President Barack Obama even addressed the nation announcing the firing of the country's top battlefield general, Gen. Stanley McChrystal. Yet more people seemed glued to the war at Wimbledon.

Then, as the last light of the sun fell away, play was suspended, Mahut telling the referee it was time. Isner was shaking his head, wanting to play on, but the decision was made.

And with that, there were no more "we want more" chants from the packed crowd at Court 18, no more watching two players dripping in sweat, hitting balls no one thought they could reach, fatigue playing tricks on every move they made -- a whiff here, an ace there, a stumble here, then diving flat out face first into the grass in a desperate bid to reach a shot.

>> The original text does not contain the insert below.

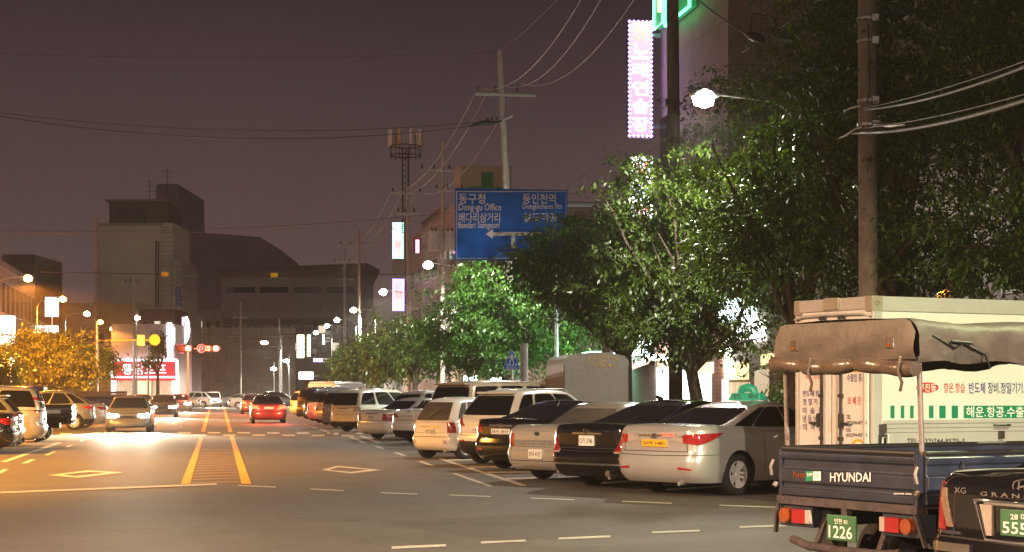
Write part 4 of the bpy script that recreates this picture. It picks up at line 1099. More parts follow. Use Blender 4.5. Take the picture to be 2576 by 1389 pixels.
def gp(mb, pts, m, z=0.005):
    vs = []
    for x, y in pts:
        p = G(x, y); p.z = z; vs.append(p)
    n = Vector((0, 0, 0))
    a = (vs[1] - vs[0]).cross(vs[2] - vs[0])
    mb.add(vs, [tuple(range(len(vs))) if a.z > 0 else tuple(range(len(vs)))[::-1]], m)
def dash(mb, x0, y0, x1, y1, th, m=None): gp(mb, [(x0, y0 - th / 2), (x1, y1 - th / 2), (x1, y1 + th / 2), (x0, y0 + th / 2)], m or M_linew)

q = MB()                                                  # yellow median bars, hatched between
gp(q, [(455, 1218), (478, 1218), (511, 1101), (502, 1101)], M_liney); gp(q, [(608, 1218), (632, 1218), (588, 1097), (577.5, 1097)], M_liney)
gp(q, [(506, 1086), (516, 1086), (531, 1027), (525, 1027)], M_liney); gp(q, [(575, 1087), (584.5, 1087), (567, 1027), (561, 1027)], M_liney)
gp(q, [(527, 1024), (532, 1024), (542, 996), (539.5, 996)], M_liney); gp(q, [(559, 1024), (564.5, 1024), (552.5, 996), (550, 996)], M_liney)
d = 31.4
while d < 64:
    y = HZ + F * EYE / d; f = (y - 1097) / (1218 - 1097); xl = 508 - 33 * f + 2; xr = 578 + 30 * f
    y2 = HZ + F * EYE / (d + 0.10); gp(q, [(xl, y), (xr, y - 4.5 * max(0, f)), (xr, y2 - 4.5 * max(0, f)), (xl, y2)], M_liney); d += 1.22
struct(q.build("median_marking"))
q = MB()
for i in range(-4, 12):
    x = 374 + 74.5 * i + 0.0; y = 1087.5 + max(0, (x - 600)) * 0.006 + max(0, 500 - x) * 0.008
    gp(q, [(x, y), (x + 31, y), (x + 31, y + 3.2), (x, y + 3.2)], M_linew)
    x = 412 + 74.5 * i; gp(q, [(x, y + 6), (x + 32, y + 6), (x + 32, y + 9.4), (x, y + 9.4)], M_linew)
struct(q.build("crossing_marking"))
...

"Nothing like this will ever happen again ever," Isner said, speaking to a BBC on-court announcer. "I don't know what to say. He's serving fantastic, I'm serving fantastic. We both couldn't agree to play so they canceled."

Mahut agreed but was ready to call it a day.

"Everybody wants to see the end," he said, "but come back tomorrow. We played for too long."

This match began on Tuesday but by the time Isner won the fourth set tiebreaker, darkness had taken over and play was suspended. It had been hardly notable -- a first-round match that would finish off in 20 or 30 minutes on Wednesday. Isner, after all, is seeded 23rd here and Mahut, ranked 148th in the world, had to win three qualifying matches just to get into the main draw.

Instead, they played into greatness.

Before Wednesday was over, Isner's 98 aces and Mahut's 95 each shattered the old single record of 78.

The epic battles between Bjorn Borg and John McEnroe or Jimmy Connors and Ivan Lendl, even last year's Wimbledon final between Roger Federer and Andy Roddick, were now consigned to footnotes.

Even the previous record-holder -- the 2004 French Open match between Frenchmen Fabrice Santoro and Arnaud Clement -- of six hours and 33 minutes was gone. But that was on the languidly slow French red clay.

This tennis was less complicated. It was two men smashing off aces and moving on and on and on.

Isner is 6-feet-9 and by about the 100th game of the fifth set was left almost motionless on many points. He would crack a serve and hope for the best.

While the two may not have agreed about stopping play, minutes earlier, at 58 games all, they agreed on one thing. A bathroom break. And no one could blame them. They had played 410 minutes of tennis nonstop by then.

And if it wasn't aesthetically pleasing, there was never a lack of effort.

On the second point of the 117th game Mahout threw his whole body in the direction of an Isner volley. He didn't get the ball back but Isner applauded and where he found the energy to put his hands together, no one was quite sure.